211e03b3-58c3-4492-8c25-62b006071b15-image.png

CASTILLA Y LEÓN FACES A REGIONAL ELECTION WITH THE UNCERTAINTY OF A PEOPLE'S PARTY MAJORITY

4d130fe3-63c5-4aeb-88c8-ea934e556370-image.png
The Partido Popular's (People's Party) candidate and Acting President of Castilla y León, Alfonso Pérez Mañueco, oin a rally the past weekend

What will happen next Sunday is still unknown, but what many predict is that it will be tight for the Partido Popular, fighting for a majority that seems to be more far as the campaign advances and non having to ratify a deal with the far-right party, VOX, which seems to be growing. Meanwhile, in the sunny south of the country, the President of Andalucía, Juanma Moreno (Partido Popular) looks carefully to whatever the outcome of the call to the polls is, debating himself between calling for a regional election if the result is extraordinary or either hold them and wait until the summer or autumn. It seems like the start of a novel, doesn't it? For those believing it is one, I am pretty sorry, this is what is going on in Spain right now.

After the regional elections in Madrid, where Isabel Díaz Ayuso (Partido Popular) got 64 seats (5 short of a majority) and could make her dream of just the Spanish President's party governing Madrid; and in Escocia, where the nationalists of the Scottish National Party just missed one seat for the wished majority, the Partido Popular-Ciudadanos crisis just gets worse, with our autonomous community as the stage for a new battle for the control of the right-wing. The strategy seems not to be controlled by Jesús Aguilar, whose power inside the Partido Popular would be questioned by a somewhat more conservative faction led by Pablo Casado, who is a member of Aguilar's Executive Committee. After the attempt of a no-confidence motion in Murcia by Ciudadanos, which forced Ayuso and Aguilar to push forward an election in Madrid; Mañueco, without any apparent reason but excusing himself on a "possible Murcia's strategy between PSOE and Ciudadanos", summoned an election for the very same Sunday that, one year ago, saw another call to the polls, that time in Catalonia.

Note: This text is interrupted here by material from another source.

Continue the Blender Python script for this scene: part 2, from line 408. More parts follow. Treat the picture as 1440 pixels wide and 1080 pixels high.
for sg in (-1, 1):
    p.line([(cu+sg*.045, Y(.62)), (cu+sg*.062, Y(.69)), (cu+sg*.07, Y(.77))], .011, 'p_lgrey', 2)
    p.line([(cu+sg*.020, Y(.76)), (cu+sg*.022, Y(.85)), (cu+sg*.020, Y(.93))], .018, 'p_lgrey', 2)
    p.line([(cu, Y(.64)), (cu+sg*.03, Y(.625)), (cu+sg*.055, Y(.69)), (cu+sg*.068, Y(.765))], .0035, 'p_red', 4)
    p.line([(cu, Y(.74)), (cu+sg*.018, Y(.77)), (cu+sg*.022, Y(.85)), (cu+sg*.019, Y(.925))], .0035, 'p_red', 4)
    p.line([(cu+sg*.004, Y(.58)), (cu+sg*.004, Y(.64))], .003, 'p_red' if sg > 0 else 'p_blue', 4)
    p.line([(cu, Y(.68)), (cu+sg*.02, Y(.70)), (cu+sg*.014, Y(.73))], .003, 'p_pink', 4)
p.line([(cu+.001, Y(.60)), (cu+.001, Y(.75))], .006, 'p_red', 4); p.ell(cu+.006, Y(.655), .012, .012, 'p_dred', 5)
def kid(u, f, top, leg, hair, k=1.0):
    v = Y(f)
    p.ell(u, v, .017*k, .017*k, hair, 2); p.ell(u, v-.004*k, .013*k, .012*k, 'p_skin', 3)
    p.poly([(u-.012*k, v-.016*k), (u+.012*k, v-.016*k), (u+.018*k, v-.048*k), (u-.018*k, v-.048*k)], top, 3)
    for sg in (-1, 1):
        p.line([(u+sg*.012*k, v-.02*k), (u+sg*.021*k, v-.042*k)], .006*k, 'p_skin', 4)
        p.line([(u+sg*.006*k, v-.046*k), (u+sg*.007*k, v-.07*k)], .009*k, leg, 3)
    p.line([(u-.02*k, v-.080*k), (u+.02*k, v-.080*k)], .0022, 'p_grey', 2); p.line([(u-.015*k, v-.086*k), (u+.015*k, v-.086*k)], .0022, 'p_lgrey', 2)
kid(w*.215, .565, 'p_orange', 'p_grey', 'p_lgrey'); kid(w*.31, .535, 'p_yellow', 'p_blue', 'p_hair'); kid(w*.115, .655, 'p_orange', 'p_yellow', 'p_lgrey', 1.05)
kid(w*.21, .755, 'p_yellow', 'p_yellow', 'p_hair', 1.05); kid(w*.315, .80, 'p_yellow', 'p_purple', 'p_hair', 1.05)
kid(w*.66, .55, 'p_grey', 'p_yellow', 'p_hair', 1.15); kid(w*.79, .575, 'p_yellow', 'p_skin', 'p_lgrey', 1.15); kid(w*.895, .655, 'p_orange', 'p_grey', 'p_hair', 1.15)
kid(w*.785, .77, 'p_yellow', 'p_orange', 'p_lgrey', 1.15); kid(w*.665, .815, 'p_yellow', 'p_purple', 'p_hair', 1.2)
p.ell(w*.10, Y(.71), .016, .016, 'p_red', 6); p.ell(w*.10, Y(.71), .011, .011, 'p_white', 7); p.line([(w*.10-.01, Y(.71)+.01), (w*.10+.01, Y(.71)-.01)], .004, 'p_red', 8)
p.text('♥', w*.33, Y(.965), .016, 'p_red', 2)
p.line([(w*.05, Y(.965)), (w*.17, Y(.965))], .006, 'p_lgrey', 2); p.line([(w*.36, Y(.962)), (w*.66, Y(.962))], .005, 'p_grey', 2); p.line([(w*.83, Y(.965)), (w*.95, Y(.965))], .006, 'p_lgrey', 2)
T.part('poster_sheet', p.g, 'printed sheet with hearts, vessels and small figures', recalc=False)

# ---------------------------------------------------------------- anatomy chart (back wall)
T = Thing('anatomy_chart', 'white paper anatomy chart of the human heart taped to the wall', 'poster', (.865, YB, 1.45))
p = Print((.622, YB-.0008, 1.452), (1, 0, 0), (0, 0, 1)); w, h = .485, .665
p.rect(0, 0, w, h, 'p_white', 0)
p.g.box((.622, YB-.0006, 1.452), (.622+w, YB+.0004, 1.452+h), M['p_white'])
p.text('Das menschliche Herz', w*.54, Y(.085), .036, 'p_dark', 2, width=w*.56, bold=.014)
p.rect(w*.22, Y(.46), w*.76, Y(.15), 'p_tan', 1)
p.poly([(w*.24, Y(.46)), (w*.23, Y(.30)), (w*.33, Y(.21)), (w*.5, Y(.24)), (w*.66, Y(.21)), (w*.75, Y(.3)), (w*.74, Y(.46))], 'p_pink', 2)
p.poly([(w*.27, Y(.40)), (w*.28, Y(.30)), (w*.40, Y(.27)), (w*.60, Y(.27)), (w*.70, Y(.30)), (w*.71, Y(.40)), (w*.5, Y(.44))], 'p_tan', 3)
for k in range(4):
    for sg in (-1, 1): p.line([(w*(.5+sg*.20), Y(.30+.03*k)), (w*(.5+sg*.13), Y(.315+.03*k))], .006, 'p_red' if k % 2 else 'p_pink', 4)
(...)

However, the polls seem to be getting worse for Mañueco and Aguilar: when the election was called, the Partido Popular was given a majority by most of them; today they would need to sign an agreement with either VOX or the localist / regionalist parties all around Castilla y León, running for the election to make their voice heard. These parties, which group theirselves in the "España Vaciada" platform (a social movement to ask for measures to protect the rural way of life, with parties such as Soria ¡YA! or Vía Burgalesa) or independently (such as Unión del Pueblo Leonés, a Leonese autonomist plaform; XÁvila, a party made of former PP members which believe on Ávila's regionalism or Zamora Decide, a regionalist party from the province of Zamora).

db44743d-47b9-4f83-b018-3174f26397aa-image.png
One of the last polls released for the Castilla y León election

With VOX growing faster and faster, Ciudadanos close to disappearing from another regional parliament and many regionalist parties arising with enough political force, the Government's pillars start to shake like if an earthquake was hitting them hard. Ciudadanos' candidate in the region, Francisco Igea, has stated that "he will not sign an agreement with Mañueco, who backstabbed me and is the one lying to the people of Castilla y León", while today, Isabel Díaz Ayuso, who seems to have been urgently deployed to rescue the bad result the Partido Popular could get, has opened the door to an agreement with VOX. Whatever happens on February 13th, it will have consequences for every single contendents, and who knows if it will have consequences for Jesús Aguilar as well.


OCC: This is a Roleplay-based article, not one pretending to report what is going on in Castilla y León. This article does not intend to break the LOREG law of Spain, which has forbidden the publication of polls for this election since yesterday.